__STATED TASK__: Repeat, exactly and only, the lines from the beginning of the data through the line with "0), 0.003), bare=0.05)". Pictures are left out.
# # #
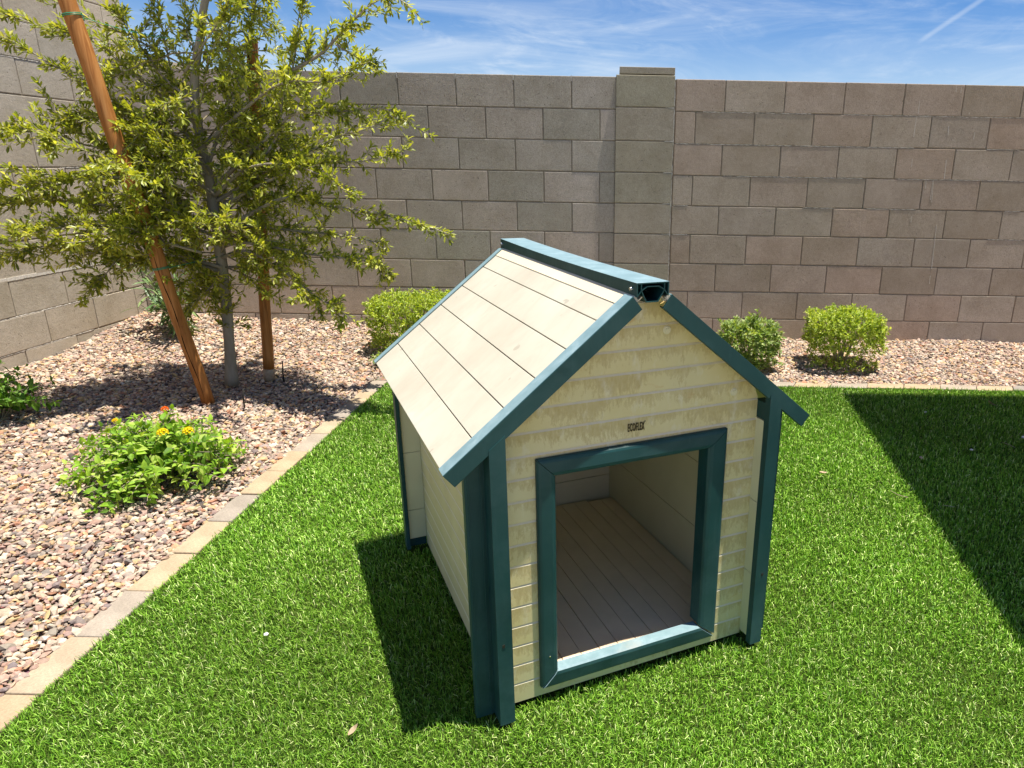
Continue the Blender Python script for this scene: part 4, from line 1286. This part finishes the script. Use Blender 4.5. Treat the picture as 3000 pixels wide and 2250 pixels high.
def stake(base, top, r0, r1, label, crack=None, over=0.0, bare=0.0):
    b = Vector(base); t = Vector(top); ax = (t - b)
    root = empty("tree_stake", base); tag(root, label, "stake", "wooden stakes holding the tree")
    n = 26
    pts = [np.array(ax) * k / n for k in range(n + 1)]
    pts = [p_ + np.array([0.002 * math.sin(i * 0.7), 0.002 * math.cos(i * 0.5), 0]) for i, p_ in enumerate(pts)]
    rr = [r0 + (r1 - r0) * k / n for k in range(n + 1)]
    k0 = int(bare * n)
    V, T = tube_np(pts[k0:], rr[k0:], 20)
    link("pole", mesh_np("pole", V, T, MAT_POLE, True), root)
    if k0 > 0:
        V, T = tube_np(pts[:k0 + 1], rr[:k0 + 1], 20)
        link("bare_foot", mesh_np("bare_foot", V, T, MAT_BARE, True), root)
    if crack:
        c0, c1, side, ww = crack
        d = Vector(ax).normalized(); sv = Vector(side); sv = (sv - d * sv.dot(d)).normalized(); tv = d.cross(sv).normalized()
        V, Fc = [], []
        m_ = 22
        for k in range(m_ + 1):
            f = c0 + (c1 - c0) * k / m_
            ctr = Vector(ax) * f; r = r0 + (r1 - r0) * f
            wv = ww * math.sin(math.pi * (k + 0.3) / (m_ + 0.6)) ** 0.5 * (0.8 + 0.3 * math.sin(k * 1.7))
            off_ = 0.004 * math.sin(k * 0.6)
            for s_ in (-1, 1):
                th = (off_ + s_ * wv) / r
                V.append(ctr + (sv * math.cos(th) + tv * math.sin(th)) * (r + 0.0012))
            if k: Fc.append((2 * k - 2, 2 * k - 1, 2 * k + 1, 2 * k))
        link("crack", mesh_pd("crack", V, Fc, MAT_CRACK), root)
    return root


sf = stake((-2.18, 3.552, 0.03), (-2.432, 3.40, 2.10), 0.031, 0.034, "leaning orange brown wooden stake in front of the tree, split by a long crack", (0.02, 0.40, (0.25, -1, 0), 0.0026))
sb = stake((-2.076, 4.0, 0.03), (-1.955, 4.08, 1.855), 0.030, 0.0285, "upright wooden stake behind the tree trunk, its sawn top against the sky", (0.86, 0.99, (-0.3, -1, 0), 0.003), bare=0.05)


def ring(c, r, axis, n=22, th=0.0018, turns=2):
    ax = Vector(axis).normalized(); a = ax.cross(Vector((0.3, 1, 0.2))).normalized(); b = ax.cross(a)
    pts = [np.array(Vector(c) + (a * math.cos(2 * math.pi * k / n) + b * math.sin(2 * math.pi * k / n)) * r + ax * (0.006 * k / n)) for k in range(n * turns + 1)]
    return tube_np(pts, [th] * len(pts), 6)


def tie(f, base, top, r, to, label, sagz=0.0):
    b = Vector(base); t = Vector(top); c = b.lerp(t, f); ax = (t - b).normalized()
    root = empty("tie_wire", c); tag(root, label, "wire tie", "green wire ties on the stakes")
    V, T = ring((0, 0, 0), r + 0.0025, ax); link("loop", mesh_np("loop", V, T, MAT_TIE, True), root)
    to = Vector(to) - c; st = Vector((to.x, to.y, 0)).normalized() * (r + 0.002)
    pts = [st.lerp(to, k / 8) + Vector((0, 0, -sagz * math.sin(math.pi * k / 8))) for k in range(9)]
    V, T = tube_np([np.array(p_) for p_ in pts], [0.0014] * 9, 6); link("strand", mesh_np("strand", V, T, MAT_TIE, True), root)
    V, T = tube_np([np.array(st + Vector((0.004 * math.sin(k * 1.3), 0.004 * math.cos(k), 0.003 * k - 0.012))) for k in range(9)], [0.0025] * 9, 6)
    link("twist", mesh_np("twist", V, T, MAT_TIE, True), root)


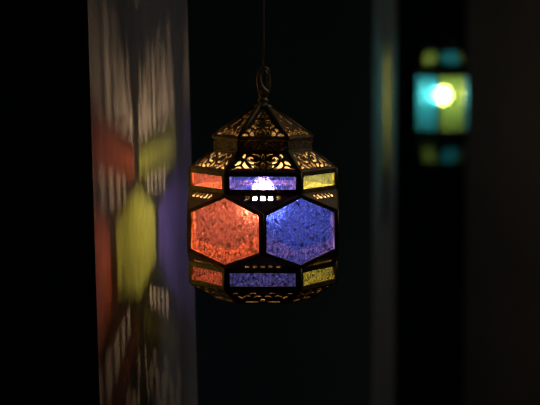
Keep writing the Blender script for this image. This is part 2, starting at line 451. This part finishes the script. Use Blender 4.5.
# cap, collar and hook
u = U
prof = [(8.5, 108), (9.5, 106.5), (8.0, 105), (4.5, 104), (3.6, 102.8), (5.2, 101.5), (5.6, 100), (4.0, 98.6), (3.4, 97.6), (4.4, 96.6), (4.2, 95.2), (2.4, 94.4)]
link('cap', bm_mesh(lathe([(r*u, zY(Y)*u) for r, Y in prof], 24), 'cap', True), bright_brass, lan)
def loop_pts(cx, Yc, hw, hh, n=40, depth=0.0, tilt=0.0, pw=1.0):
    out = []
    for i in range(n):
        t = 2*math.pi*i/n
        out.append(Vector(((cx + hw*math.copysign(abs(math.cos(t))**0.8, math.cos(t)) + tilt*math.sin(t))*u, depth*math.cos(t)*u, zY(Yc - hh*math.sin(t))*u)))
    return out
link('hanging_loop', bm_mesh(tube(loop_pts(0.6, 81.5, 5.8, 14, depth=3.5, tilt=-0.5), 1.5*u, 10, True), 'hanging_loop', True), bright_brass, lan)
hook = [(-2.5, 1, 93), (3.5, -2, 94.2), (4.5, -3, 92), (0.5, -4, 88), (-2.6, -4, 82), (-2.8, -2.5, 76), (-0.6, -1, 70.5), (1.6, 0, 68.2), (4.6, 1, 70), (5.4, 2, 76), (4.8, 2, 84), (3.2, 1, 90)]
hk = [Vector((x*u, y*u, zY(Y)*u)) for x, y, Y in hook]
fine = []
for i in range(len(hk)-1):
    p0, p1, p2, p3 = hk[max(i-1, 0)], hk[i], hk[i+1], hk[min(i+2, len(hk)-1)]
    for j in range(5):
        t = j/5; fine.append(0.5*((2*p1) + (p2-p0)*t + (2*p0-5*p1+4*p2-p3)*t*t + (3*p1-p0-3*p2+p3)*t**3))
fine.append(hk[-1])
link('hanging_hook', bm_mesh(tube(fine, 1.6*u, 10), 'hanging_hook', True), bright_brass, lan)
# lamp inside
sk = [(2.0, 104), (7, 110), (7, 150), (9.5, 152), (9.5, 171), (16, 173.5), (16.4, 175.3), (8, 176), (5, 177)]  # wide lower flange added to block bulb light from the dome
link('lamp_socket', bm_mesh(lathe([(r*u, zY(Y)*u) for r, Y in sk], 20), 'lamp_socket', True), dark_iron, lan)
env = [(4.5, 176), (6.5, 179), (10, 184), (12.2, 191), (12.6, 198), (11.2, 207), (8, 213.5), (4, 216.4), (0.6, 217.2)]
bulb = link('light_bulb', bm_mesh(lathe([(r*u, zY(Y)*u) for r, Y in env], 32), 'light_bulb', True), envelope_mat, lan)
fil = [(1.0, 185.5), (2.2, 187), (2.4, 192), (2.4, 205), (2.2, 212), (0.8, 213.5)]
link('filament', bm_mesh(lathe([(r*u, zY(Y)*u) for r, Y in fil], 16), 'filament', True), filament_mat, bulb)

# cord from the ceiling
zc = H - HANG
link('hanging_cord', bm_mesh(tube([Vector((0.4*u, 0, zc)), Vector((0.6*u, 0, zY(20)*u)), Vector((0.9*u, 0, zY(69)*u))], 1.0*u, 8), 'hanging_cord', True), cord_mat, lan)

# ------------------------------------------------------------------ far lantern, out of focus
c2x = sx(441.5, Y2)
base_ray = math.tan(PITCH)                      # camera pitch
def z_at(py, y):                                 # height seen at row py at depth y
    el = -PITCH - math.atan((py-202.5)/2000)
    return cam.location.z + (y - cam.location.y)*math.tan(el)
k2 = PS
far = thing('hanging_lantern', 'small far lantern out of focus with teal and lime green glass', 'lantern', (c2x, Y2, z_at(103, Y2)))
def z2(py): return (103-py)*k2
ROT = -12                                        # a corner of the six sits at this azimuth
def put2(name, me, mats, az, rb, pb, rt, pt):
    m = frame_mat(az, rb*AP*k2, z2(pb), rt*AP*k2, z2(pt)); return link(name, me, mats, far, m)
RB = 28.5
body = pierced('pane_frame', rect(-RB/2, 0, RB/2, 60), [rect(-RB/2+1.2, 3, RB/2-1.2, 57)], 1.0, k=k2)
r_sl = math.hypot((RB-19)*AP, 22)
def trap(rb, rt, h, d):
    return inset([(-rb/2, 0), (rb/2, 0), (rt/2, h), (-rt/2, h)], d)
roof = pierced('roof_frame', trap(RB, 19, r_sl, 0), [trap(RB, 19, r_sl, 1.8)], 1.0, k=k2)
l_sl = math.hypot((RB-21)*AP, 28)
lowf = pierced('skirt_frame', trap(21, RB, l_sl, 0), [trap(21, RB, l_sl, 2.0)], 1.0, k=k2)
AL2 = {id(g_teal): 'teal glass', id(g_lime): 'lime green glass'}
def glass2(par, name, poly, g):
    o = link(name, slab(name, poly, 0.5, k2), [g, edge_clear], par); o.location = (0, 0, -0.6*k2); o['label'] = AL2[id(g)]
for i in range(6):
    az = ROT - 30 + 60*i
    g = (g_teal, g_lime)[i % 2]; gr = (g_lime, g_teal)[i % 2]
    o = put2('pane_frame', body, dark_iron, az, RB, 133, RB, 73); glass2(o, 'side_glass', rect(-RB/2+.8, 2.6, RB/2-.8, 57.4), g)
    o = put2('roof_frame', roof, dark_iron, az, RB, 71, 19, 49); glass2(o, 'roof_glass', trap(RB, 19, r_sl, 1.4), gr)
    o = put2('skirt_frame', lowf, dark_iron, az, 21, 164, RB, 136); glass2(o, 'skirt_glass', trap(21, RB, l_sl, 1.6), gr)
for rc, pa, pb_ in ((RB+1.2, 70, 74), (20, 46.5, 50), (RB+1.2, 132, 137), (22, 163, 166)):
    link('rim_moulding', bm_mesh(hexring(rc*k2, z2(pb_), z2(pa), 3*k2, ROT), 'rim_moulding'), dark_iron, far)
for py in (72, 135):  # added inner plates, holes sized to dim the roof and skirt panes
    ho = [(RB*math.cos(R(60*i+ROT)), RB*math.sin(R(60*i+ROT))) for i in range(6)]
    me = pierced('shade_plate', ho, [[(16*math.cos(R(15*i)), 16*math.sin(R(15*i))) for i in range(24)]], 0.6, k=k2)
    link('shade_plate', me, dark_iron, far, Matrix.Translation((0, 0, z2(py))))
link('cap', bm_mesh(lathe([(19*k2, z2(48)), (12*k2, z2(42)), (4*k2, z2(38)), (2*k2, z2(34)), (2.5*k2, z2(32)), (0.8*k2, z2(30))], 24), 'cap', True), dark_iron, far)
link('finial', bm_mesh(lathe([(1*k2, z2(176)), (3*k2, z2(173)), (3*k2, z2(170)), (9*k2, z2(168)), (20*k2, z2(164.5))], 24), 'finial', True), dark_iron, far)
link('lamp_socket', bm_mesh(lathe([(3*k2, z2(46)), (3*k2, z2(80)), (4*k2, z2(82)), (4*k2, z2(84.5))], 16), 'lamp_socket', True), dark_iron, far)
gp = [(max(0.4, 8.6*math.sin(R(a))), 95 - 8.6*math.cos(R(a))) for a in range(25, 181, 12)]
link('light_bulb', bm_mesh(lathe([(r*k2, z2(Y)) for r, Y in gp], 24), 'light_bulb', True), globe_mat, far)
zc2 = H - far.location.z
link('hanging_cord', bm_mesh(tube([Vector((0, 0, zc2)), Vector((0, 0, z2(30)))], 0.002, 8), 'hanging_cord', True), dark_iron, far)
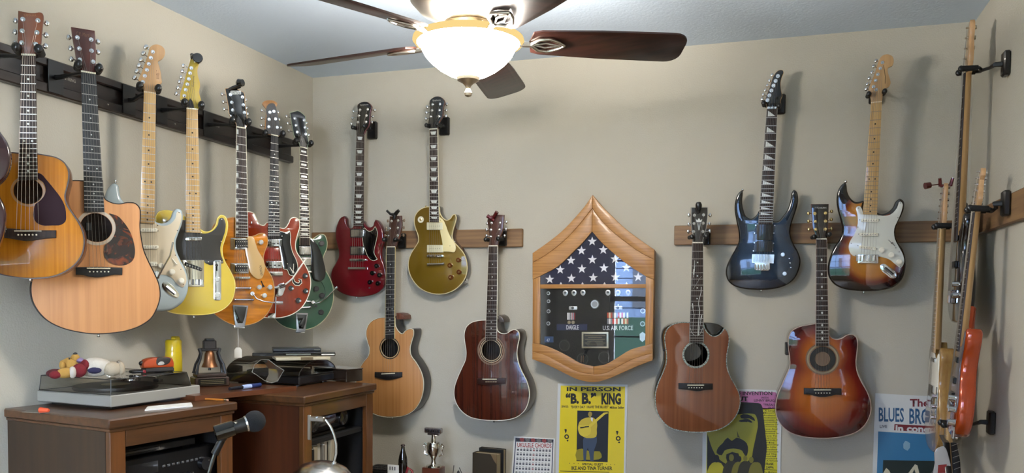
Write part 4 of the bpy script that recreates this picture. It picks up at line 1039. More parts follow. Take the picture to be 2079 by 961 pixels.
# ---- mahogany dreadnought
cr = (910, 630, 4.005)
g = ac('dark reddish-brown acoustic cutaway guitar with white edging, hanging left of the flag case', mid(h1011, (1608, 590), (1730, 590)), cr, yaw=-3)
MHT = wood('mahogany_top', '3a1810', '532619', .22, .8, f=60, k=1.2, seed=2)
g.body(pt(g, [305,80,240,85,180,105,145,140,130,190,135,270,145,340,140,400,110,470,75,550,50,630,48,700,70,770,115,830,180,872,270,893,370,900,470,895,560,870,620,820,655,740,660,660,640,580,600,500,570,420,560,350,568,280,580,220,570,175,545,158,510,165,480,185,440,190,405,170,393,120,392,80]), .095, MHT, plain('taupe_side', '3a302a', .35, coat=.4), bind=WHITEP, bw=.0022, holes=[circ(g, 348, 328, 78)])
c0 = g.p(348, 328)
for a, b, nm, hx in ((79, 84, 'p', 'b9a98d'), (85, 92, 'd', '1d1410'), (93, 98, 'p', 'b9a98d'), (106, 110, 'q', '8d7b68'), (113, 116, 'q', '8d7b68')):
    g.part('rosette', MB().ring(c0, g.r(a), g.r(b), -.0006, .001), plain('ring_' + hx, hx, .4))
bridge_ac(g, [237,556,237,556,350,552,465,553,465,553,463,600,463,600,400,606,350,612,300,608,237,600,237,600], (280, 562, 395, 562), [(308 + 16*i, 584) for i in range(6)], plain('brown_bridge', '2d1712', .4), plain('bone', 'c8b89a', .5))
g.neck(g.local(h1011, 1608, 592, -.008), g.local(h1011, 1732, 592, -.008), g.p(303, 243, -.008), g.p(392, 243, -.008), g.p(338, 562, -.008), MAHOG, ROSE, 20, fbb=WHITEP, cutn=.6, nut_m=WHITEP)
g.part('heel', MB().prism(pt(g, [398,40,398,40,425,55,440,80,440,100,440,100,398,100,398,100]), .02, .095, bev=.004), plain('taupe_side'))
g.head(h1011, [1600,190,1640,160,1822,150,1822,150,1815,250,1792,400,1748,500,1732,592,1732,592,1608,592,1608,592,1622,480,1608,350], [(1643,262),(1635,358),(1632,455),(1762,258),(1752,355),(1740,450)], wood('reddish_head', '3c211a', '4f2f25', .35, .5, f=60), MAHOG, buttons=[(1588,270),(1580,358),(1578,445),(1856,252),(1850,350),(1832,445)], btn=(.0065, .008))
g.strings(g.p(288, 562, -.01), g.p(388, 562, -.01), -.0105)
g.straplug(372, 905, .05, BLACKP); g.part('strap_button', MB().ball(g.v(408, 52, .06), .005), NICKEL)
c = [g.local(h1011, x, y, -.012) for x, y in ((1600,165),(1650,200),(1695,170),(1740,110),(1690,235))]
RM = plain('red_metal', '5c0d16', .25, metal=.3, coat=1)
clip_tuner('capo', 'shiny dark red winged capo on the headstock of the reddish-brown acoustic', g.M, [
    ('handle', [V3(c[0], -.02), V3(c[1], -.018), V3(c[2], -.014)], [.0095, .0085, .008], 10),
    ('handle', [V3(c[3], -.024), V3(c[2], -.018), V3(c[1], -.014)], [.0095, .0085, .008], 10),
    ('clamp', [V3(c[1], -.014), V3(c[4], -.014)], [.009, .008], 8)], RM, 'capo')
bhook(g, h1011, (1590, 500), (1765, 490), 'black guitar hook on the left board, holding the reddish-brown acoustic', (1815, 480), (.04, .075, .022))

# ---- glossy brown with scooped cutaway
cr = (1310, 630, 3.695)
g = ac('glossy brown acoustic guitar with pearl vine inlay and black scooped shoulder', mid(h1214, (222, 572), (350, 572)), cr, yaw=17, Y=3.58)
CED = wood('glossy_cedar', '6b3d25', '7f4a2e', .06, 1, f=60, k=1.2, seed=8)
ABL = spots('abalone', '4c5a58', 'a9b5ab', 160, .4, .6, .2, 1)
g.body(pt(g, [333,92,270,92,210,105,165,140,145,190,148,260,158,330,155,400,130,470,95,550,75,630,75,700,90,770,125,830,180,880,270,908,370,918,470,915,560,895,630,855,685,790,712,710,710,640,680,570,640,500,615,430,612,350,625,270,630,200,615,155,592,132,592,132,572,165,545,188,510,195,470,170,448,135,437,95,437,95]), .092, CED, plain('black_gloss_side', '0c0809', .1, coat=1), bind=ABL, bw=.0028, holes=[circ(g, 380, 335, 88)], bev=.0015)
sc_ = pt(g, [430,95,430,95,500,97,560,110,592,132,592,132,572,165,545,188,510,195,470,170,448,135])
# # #
__ANSWER TO THIS TASK__:
Continue the Blender Python script for this scene: part 4, from line 1286. This part finishes the script. Use Blender 4.5. Treat the picture as 3000 pixels wide and 2250 pixels high.
def stake(base, top, r0, r1, label, crack=None, over=0.0, bare=0.0):
    b = Vector(base); t = Vector(top); ax = (t - b)
    root = empty("tree_stake", base); tag(root, label, "stake", "wooden stakes holding the tree")
    n = 26
    pts = [np.array(ax) * k / n for k in range(n + 1)]
    pts = [p_ + np.array([0.002 * math.sin(i * 0.7), 0.002 * math.cos(i * 0.5), 0]) for i, p_ in enumerate(pts)]
    rr = [r0 + (r1 - r0) * k / n for k in range(n + 1)]
    k0 = int(bare * n)
    V, T = tube_np(pts[k0:], rr[k0:], 20)
    link("pole", mesh_np("pole", V, T, MAT_POLE, True), root)
    if k0 > 0:
        V, T = tube_np(pts[:k0 + 1], rr[:k0 + 1], 20)
        link("bare_foot", mesh_np("bare_foot", V, T, MAT_BARE, True), root)
    if crack:
        c0, c1, side, ww = crack
        d = Vector(ax).normalized(); sv = Vector(side); sv = (sv - d * sv.dot(d)).normalized(); tv = d.cross(sv).normalized()
        V, Fc = [], []
        m_ = 22
        for k in range(m_ + 1):
            f = c0 + (c1 - c0) * k / m_
            ctr = Vector(ax) * f; r = r0 + (r1 - r0) * f
            wv = ww * math.sin(math.pi * (k + 0.3) / (m_ + 0.6)) ** 0.5 * (0.8 + 0.3 * math.sin(k * 1.7))
            off_ = 0.004 * math.sin(k * 0.6)
            for s_ in (-1, 1):
                th = (off_ + s_ * wv) / r
                V.append(ctr + (sv * math.cos(th) + tv * math.sin(th)) * (r + 0.0012))
            if k: Fc.append((2 * k - 2, 2 * k - 1, 2 * k + 1, 2 * k))
        link("crack", mesh_pd("crack", V, Fc, MAT_CRACK), root)
    return root


sf = stake((-2.18, 3.552, 0.03), (-2.432, 3.40, 2.10), 0.031, 0.034, "leaning orange brown wooden stake in front of the tree, split by a long crack", (0.02, 0.40, (0.25, -1, 0), 0.0026))
sb = stake((-2.076, 4.0, 0.03), (-1.955, 4.08, 1.855), 0.030, 0.0285, "upright wooden stake behind the tree trunk, its sawn top against the sky", (0.86, 0.99, (-0.3, -1, 0), 0.003), bare=0.05)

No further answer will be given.